Westminster Abbey in the Middle Ages
The Benedictine monastery of St. Peter, what we know as Westminster Abbey, has been the venue for coronations of English monarchs since 1066. Work to transform the abbey into a Gothic masterpiece began in the 13th century and continued for over two hundred years. Unlike most cathedrals, it answered directly to the popes.
The earliest coronation at Westminster for which we have a detailed account is that of Richard II in 1377. The eleven-year-old processed through the streets from the Tower of London to Westminster, a custom that continued until Charles II in the 17th century. The ceremony was of such great length that at its end the young king had to be carried from the abbey on the shoulders of his tutor. Passing through the jostling crowd, one of Richard’s slippers, part of the sacred regalia, was lost. The painting of Richard that still hangs in the abbey, in his coronation robes and sitting in the coronation chair, is the earliest surviving portrait of an English monarch.
The Peasants’ Revolt took place in 1377, when the rebellious mob undertook massacre and much damage in and around London. Simon Sudbury, who had officiated at Richard’s coronation as Archbishop of Canterbury, was dragged to Tower Hill and beheaded. Richard Imworth, Steward of the Marshalsea Prison sought refuge at the shrine of Edward the Confessor in the abbey, but the mob dragged him away and he too was beheaded. King Richard visited Edward’s shrine later that day and prayed. The royal party then rode to Smithfield where the rebel leader, Wat Tyler, was killed.

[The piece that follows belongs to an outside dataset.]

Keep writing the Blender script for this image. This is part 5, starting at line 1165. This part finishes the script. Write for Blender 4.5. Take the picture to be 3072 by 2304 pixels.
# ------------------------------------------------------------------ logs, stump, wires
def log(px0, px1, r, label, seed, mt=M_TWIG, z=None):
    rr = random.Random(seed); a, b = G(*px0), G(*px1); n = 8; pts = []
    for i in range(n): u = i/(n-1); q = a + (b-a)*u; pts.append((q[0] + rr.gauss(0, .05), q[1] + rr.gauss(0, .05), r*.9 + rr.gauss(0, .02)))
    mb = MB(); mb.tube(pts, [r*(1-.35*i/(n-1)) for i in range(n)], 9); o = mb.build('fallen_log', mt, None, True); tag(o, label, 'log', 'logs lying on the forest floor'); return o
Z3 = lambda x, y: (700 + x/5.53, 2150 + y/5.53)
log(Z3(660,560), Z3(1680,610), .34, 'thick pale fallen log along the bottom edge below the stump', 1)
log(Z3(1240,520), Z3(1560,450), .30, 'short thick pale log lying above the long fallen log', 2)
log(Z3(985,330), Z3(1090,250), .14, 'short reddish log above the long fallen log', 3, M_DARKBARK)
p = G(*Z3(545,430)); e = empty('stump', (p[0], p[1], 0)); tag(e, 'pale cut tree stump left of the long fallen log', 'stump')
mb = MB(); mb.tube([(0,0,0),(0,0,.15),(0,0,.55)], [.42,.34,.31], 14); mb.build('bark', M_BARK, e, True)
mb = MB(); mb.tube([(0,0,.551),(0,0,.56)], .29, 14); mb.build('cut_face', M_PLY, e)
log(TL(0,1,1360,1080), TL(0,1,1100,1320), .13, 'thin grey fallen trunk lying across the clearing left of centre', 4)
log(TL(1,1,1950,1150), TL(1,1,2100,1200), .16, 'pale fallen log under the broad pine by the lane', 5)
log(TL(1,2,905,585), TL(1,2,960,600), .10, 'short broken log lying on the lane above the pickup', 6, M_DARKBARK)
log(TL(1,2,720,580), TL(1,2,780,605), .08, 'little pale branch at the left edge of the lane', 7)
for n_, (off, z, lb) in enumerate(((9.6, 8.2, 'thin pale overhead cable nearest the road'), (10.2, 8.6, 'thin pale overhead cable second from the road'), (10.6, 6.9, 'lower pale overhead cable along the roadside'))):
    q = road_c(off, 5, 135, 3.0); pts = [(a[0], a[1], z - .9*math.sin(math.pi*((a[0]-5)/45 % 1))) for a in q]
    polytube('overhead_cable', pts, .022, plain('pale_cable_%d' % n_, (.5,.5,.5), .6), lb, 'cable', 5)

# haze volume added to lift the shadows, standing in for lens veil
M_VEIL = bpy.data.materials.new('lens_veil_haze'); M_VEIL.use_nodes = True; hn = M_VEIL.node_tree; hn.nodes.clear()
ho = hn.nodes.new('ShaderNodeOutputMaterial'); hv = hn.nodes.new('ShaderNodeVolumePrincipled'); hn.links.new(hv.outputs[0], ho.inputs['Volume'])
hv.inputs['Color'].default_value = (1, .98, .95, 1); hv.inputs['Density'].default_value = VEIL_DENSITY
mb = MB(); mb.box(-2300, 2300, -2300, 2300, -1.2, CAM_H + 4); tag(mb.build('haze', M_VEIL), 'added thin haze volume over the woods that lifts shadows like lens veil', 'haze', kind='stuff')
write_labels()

A violent struggle took place in the abbey in 1378. During the campaigns of Edward, the Black Prince, two knights had taken an important prisoner, a friend of John of Gaunt. When they refused to free their valuable hostage John had them imprisoned in the Tower of London. They escaped and headed to the abbey to seek sanctuary. The Constable of the Tower pursued them with 50 men. A fight erupted during the middle of mass and one of the knights, Frank de Haule, his servant, and a monk, were left dead. The sanctuary of the abbey had been violated. De Haule was regarded as a martyr and buried in the south transept, perhaps the first to be buried there. The abbey was closed for months and Parliament suspended.
Richard’s wife, Anne of Bohemia, died of a plague in 1394. Richard summoned all the nobles to attend a procession and funeral mass at the abbey. The Earl of Arundel angered the King by arriving late and asking to be excused to deal with urgent matters. Richard seized a mace and struck Arundel, who fell to the floor. The service was then suspended due to Richard’s act of sacrilege.
Richard was not a successful king and eventually deposed, imprisoned by Henry Bolingbroke, and either murdered or starved to death. Bolingbroke was crowned at Westminster on St. Edward’s Feast Day 1399 as Henry IV. He created the Order of the Bath as recognition for those knights who formed the coronation procession from the Tower of London to the abbey. Richard was buried in Hertfordshire.
After Richard’s deposition the clergy were fearful of the loss of their pious royal patron and there was a plot to assassinate Henry IV. Monks of Westminster were incriminated and imprisoned at Ludgate but later released. Geoffrey Chaucer, author of the Canterbury Tales, was a royal servant and administrator during the reigns of Edward III, Richard II and Henry IV. As Collector of Customs and Clerk of Works to the Palace of Westminster he was favoured by Henry and granted a lease on a house in the abbey precincts, possibly to keep watch on the disaffected monks. Geoffrey died shortly after in 1400, however, and was buried in what was to become the Poets’ Corner of the abbey.
Henry was taken ill in 1413 at St. Edward’s shrine in the abbey while praying for safety on the eve of a crusade to the Holy Land. He died in the Jerusalem Chamber of the Abbots House. There are legends surrounding his death. One is that it fulfilled an earlier prophecy he would die in Jerusalem. Another, dramatized by William Shakespeare in King Henry IV, Part II, is that the future Henry V snatched the crown from his apparently dead father’s head in the Abbot’s House, only for the King to regain consciousness and say to his son “I commit all to God, and remember you to do well” before passing away. As a devotee of Thomas á Becket Henry chose to be buried at Canterbury Cathedral instead of Westminster, the only monarch to be buried there.
It was the ambition of Henry III that Westminster Abbey be rebuilt as a magnificent church to honour the shrine of his predecessor, Edward the Confessor. Work began in 1245. The construction of the new building was only partly completed by the time of his death. Finance and enthusiasm became exhausted during the reign of his son, Edward I, and the abbey’s renewal was to last for many generations. Simon Langham, an abbot of Westminster who rose to great office and died in 1376, left a fortune in his will towards the work. Richard II was also a major sponsor and during his reign the magnificent Jerusalem Chamber, the state apartment of the abbot, was completed in 1380. The royal mason Henry Yevele, who carried out work on the Palace of Westminster and Tower of London, oversaw work in the 1390s and built the nave arcade.